Prozess-IT und Büro-IT voneinander zu trennen, um damit Berührungs- und Angriffspunkte zu minimieren, ist jedoch nur ein Ansatz im Kampf gegen virtuelle Bedrohungen. Zusammen mit dem Fachgebiet Rechnernetze und Kommunikationssysteme der Brandenburgischen Technischen Universität (BTU) Cottbus- Senftenberg arbeiten die LEAG-Fachleute an einem Einbruchserkennungssystem (INDI, s. lnfokasten), das auf die Besonderheiten von Industrieanlagen ausgerichtet ist.
„Wenn sich mein PC zu Hause aufhängt, hole ich mir einen Kaffee – in einem Kraftwerk diktiert dagegen die Physik den Spielraum für das Leitsystem – Hier gibt es keinen großen Toleranzrahmen, denn schon bei unzulässigen Abweichungen von wenigen Sekunden, zum Beispiel bei der Drehzahlüberwachung der Turbine, greifen die Schutzmechanismen und die Anlage fährt in den sicheren Zustand“, so Kanisch.

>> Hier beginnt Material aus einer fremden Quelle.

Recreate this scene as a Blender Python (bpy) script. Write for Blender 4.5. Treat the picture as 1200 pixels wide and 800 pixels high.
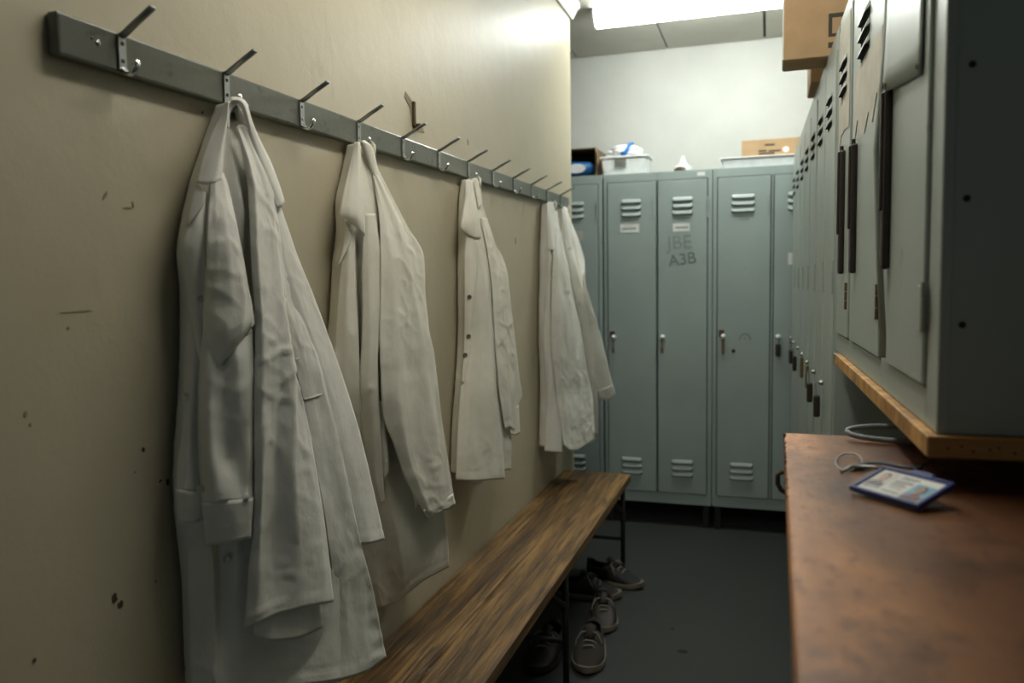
import bpy, bmesh, math, random
from mathutils import Vector, Matrix, noise

for o in list(bpy.data.objects):
    bpy.data.objects.remove(o)
SC = bpy.context.scene
COL = SC.collection
random.seed(7)
V = Vector
PI = math.pi

# ------------------------------------------------------------------ camera
def look_matrix(yaw, pitch, roll, loc):
    cy, sy, cp, sp = math.cos(yaw), math.sin(yaw), math.cos(pitch), math.sin(pitch)
    f = V((-sy*cp, cy*cp, -sp)); r = V((cy, sy, 0)); u = r.cross(f)
    c, s = math.cos(roll), math.sin(roll)
    r2 = c*r + s*u; u2 = -s*r + c*u
    m = Matrix.Identity(4)
    for i in range(3):
        m[i][0] = r2[i]; m[i][1] = u2[i]; m[i][2] = -f[i]; m[i][3] = loc[i]
    return m
cam_d = bpy.data.cameras.new('camera')
cam = bpy.data.objects.new('camera', cam_d); COL.objects.link(cam)
cam.matrix_world = look_matrix(0.312111, 0.0749981, -0.0149716, (0, 0, 1.35))
cam_d.sensor_width = 36; cam_d.lens = 27.855; cam_d.clip_start = 0.02
cam_d.dof.use_dof = True; cam_d.dof.focus_distance = 1.7; cam_d.dof.aperture_fstop = 3.2
SC.camera = cam

# ------------------------------------------------------------------ light and exposure
SC.view_settings.view_transform = 'Standard'
SC.view_settings.look = 'None'
SC.view_settings.gamma = 1
SC.view_settings.use_curve_mapping = False
SC.view_settings.exposure = 0.0
world = bpy.data.worlds.new('world'); SC.world = world
world.use_nodes = True
world.node_tree.nodes['Background'].inputs[0].default_value = (0.02, 0.025, 0.025, 1)
world.node_tree.nodes['Background'].inputs[1].default_value = 0.0
FILL_LIGHT = 2.6  # energy of the added fill lamp behind the camera
TUBE_FAR = 35.0      # emission of the tube over the far lockers
TUBE_NEAR = 26.0      # older, dimmer tube over the camera's end of the room
TUBE_COLOUR = (0.95, 1.0, 0.95)
TUBE_COLOUR_NEAR = (1.0, 0.97, 0.88)

# ------------------------------------------------------------------ materials
def nodes_of(m):
    m.use_nodes = True
    nt = m.node_tree
    return nt, nt.nodes, nt.links, nt.nodes['Principled BSDF']
def ramp(N, stops):
    r = N.new('ShaderNodeValToRGB')
    e = r.color_ramp.elements
    while len(e) < len(stops): e.new(0.5)
    for i, (p, c) in enumerate(stops):
        e[i].position = p; e[i].color = tuple(c)+(1,) if len(c) == 3 else c
    return r
def coords(N, L, scale=(1, 1, 1), rot=(0, 0, 0)):
    t = N.new('ShaderNodeTexCoord'); mp = N.new('ShaderNodeMapping')
    mp.inputs['Scale'].default_value = scale; mp.inputs['Rotation'].default_value = rot
    L.new(t.outputs['Object'], mp.inputs[0])
    return mp.outputs[0]
def noise_tex(N, L, vec, scale, detail=4, rough=0.55):
    n = N.new('ShaderNodeTexNoise'); n.inputs['Scale'].default_value = scale
    n.inputs['Detail'].default_value = detail; n.inputs['Roughness'].default_value = rough
    L.new(vec, n.inputs['Vector']); return n.outputs['Fac']
def mixc(N, L, fac, a, b, mode='MIX'):
    m = N.new('ShaderNodeMix'); m.data_type = 'RGBA'; m.blend_type = mode
    def put(s, v):
        if isinstance(v, (tuple, list)): s.default_value = tuple(v)+(1,)
        elif isinstance(v, (int, float)): s.default_value = v
        else: L.new(v, s)
    put(m.inputs[0], fac); put(m.inputs[6], a); put(m.inputs[7], b)
    return m.outputs[2]
def bump(N, L, B, h, strength, dist=0.002, prev=None):
    b = N.new('ShaderNodeBump'); b.inputs['Strength'].default_value = strength
    b.inputs['Distance'].default_value = dist
    L.new(h, b.inputs['Height'])
    if prev: L.new(prev, b.inputs['Normal'])
    L.new(b.outputs[0], B.inputs['Normal'])
    return b.outputs[0]
def simple(name, col, rough=0.5, metal=0.0, var=0.12, scale=18, bmp=0.0, bscale=120):
    m = bpy.data.materials.new(name); nt, N, L, B = nodes_of(m)
    v = coords(N, L)
    n = noise_tex(N, L, v, scale)
    r = ramp(N, [(0.3, [c*(1-var) for c in col]), (0.7, [min(1, c*(1+var)) for c in col])])
    L.new(n, r.inputs[0]); L.new(r.outputs[0], B.inputs['Base Color'])
    B.inputs['Roughness'].default_value = rough; B.inputs['Metallic'].default_value = metal
    if bmp:
        bump(N, L, B, noise_tex(N, L, v, bscale, 3), bmp)
    return m
def dirty(name, col, rough, spot=(0.05, 0.04, 0.03), amount=0.62, scale=9, bmp=0.1, bscale=60, fine=140):
    """paint with soft mottling, small chips and grime specks"""
    m = bpy.data.materials.new(name); nt, N, L, B = nodes_of(m)
    v = coords(N, L)
    n = noise_tex(N, L, v, 2.2, 5)
    r = ramp(N, [(0.3, [c*0.90 for c in col]), (0.7, [min(1, c*1.08) for c in col])])
    L.new(n, r.inputs[0])
    n2 = noise_tex(N, L, v, scale, 8, 0.7)
    r2 = ramp(N, [(amount, (0, 0, 0)), (amount+0.06, (1, 1, 1))]); L.new(n2, r2.inputs[0])
    n3 = noise_tex(N, L, v, fine, 2)
    c = mixc(N, L, r2.outputs[0], r.outputs[0], mixc(N, L, 0.45, r.outputs[0], spot))
    L.new(c, B.inputs['Base Color'])
    B.inputs['Roughness'].default_value = rough
    b1 = bump(N, L, B, noise_tex(N, L, v, bscale, 4), bmp, 0.003)
    bump(N, L, B, n3, bmp*0.5, 0.001, b1)
    return m
def wood(name, dark, light, axis='y', rough=0.5, worn=None, worn_at=0.58, gscale=34, streak=2.0, bmp=0.35, wstretch=(1, 1, 1)):
    m = bpy.data.materials.new(name); nt, N, L, B = nodes_of(m)
    k = {'x': (streak, gscale, gscale), 'y': (gscale, streak, gscale)}[axis]
    v = coords(N, L, k); v0 = coords(N, L)
    n = noise_tex(N, L, v, 1.0, 7, 0.62)
    r = ramp(N, [(0.28, [c*0.35 for c in dark]), (0.42, dark), (0.66, light)]); L.new(n, r.inputs[0])
    big = noise_tex(N, L, coords(N, L, tuple(a*0.22 for a in k)), 1.0, 4)
    rb = ramp(N, [(0.35, (0.55, 0.5, 0.45)), (0.65, (1.25, 1.2, 1.15))]); L.new(big, rb.inputs[0])
    c = mixc(N, L, 1.0, r.outputs[0], rb.outputs[0], 'MULTIPLY')
    if worn:
        w = noise_tex(N, L, coords(N, L, wstretch), 5.0, 8, 0.7)
        rw = ramp(N, [(worn_at, (0, 0, 0)), (worn_at+0.12, (1, 1, 1))]); L.new(w, rw.inputs[0])
        c = mixc(N, L, rw.outputs[0], c, worn)
    L.new(c, B.inputs['Base Color']); B.inputs['Roughness'].default_value = rough
    bump(N, L, B, n, bmp, 0.003)
    return m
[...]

Systeme, welche die Prozesssteuerung eines Kraftwerks schützen sollen, müssen also in Echtzeit agieren, ohne die empfindlichen Steuerungsanlagen zu beeinträchtigen oder durch Fehlalarme außer Kraft zu setzen.
Um die LEAG-IT werden sechs Zonen gezogen. An jedem Zonenübergang befinden sich Firewalls, die als Filter zwischen Netzwerken für Sicherheit sorgen, Grafik: LEAG
Der Mensch als Sicherheitslücke
Parallel zu den Forschungskooperationen mit der BTU Cottbus-Senftenberg wird die Zertifizierung der IT-Sicherheit der LEAG-Kraftwerksanlagen nach internationaler Norm vorbereitet. Dafür wird ein Managementsystem für lnformationssicherheit (ISMS) eingeführt. Wie der TÜV beim Auto, soll das ISMS die lnformationssicherheit der Anlagen starken, indem es Regeln definiert, die umgesetzt und koordiniert werden. Eine zentrale Aufgabe kommt dabei der Schulung der Mitarbeiter und ihrer Sensibilisierung zu – nicht ohne Grund:
„85 Prozent aller Cyberattacken sind auf menschliches Fehlverhalten zurückzuführen. Die größte Gefahr geht vom Mitarbeiter selbst aus, denn blindes Vertrauen in die Technik dient als Türöffner für Schadsoftware jeder Art. Gepaart mit Unwissen oder Bequemlichkeit sind das ideale Voraussetzungen für einen Angriff", bestätigt Alexander Mrosk, lnformationssicherheitsbeauftragter der LEAG.
Auch bei Stuxnet spielte Unachtsamkeit den Saboteuren in die Hände: So gelangte der verseuchte USB-Stick wahrscheinlich bei Wartungsarbeiten in die Atomanlage. Später trug ihn ein ahnungsloser Ingenieur in die Welt – weil er seinen infizierten Computer ans Internet anschloss und damit die Büchse der Pandora öffnete.